Sin embargo, en aras de las buenas costumbres y la religión, este derecho ha sido coartado a través de los tiempos. Los ministros espirituales dicen que la droga no es buena porque “altera la conciencia y te aleja de los caminos de Dios” mientras al capitalismo ramplón no le conviene tener un rebaño disperso: es más fácil que un joven se adapte a su entorno cuando permanece atontado recibiendo todos los mensajes de consumo que excreta a diario la televisión o Internet.
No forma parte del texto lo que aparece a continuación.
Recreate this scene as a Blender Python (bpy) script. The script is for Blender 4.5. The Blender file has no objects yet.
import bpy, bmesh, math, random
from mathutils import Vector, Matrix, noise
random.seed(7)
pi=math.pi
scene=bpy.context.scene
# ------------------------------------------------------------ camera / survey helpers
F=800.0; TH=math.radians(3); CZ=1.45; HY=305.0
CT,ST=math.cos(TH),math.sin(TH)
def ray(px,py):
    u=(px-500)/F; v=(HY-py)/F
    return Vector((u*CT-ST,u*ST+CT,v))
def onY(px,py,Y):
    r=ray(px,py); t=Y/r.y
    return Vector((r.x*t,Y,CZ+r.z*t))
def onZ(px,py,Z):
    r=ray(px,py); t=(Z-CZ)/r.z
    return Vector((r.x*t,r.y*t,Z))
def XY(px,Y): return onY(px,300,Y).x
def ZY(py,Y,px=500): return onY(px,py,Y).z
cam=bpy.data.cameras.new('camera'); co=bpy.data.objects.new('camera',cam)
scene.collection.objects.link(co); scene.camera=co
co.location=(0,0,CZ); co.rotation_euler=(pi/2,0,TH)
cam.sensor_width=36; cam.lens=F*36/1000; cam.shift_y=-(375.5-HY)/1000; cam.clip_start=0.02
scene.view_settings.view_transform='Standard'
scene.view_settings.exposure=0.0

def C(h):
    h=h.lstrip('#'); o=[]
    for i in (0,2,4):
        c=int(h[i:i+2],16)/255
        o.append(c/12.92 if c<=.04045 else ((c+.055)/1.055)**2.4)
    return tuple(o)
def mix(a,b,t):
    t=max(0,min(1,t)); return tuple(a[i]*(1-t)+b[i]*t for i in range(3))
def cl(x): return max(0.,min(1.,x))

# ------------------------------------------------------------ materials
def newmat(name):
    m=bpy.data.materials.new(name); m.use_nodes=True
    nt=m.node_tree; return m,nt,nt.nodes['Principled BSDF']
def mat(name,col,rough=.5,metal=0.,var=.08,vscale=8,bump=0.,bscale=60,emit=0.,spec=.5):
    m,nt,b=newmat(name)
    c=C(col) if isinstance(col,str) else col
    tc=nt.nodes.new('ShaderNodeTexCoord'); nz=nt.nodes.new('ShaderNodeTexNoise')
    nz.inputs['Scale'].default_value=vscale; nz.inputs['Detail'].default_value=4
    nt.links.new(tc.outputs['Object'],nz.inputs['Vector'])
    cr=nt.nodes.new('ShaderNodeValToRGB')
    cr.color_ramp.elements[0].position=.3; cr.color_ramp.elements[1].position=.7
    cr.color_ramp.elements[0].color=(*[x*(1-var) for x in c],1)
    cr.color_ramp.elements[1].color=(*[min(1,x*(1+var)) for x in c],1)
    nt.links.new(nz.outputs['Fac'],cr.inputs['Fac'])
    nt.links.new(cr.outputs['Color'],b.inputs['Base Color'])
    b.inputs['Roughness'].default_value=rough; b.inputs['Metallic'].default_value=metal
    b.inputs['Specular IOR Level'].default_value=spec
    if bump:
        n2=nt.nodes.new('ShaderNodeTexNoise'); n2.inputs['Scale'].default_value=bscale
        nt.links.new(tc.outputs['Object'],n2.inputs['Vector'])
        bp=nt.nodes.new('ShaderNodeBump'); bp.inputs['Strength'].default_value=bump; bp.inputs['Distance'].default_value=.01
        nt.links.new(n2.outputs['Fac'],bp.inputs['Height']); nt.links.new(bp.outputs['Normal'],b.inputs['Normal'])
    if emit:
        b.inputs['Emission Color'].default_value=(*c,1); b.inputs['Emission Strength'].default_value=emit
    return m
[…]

Así como hoy en día nos resultan ridículos los prejuicios que alguna vez se tuvieron contra los homosexuales, llegará el momento histórico en que la guerra contra las drogas en todas sus formas no será más que un recuerdo amargo. Tenemos derecho a alterar nuestra conciencia cómo y cuándo nos dé la gana. Usar drogas de una manera sistemática no te convierte en un drogadicto, así como tomar una cerveza no te transforma en un alcohólico o amarrar a tu pareja en la cama no te hace un sádico. La desinformación nos ha privado de uno de los placeres más primitivos y duraderos que ha tenido el hombre.
Tenemos que estar preparados para lo que se nos viene encima en cinco años: la despenalización absoluta de las drogas. Hay que ser sinceros, el consumo se va a disparar, todo el mundo va a ir a la farmacia con su recetica a pedir ganya, lo van a hacer no porque tengan muchos problemas o por la ausencia de Dios en sus corazones sino porque fumar marihuana es un placer absoluto. Los justicieros de la moral se rasgarán las vestiduras y las leyendas negras volverán a circular en las calles, el humo de la marihuana se colará por las rendijas de las iglesias y flotará como una nube amenazante sobre nuestras ciudades. Claro que habrá más drogos pero también menos delincuentes. Son las leyes atroces las que fabrican delincuentes, no las drogas.
Las drogas son solo el manjar de los dioses.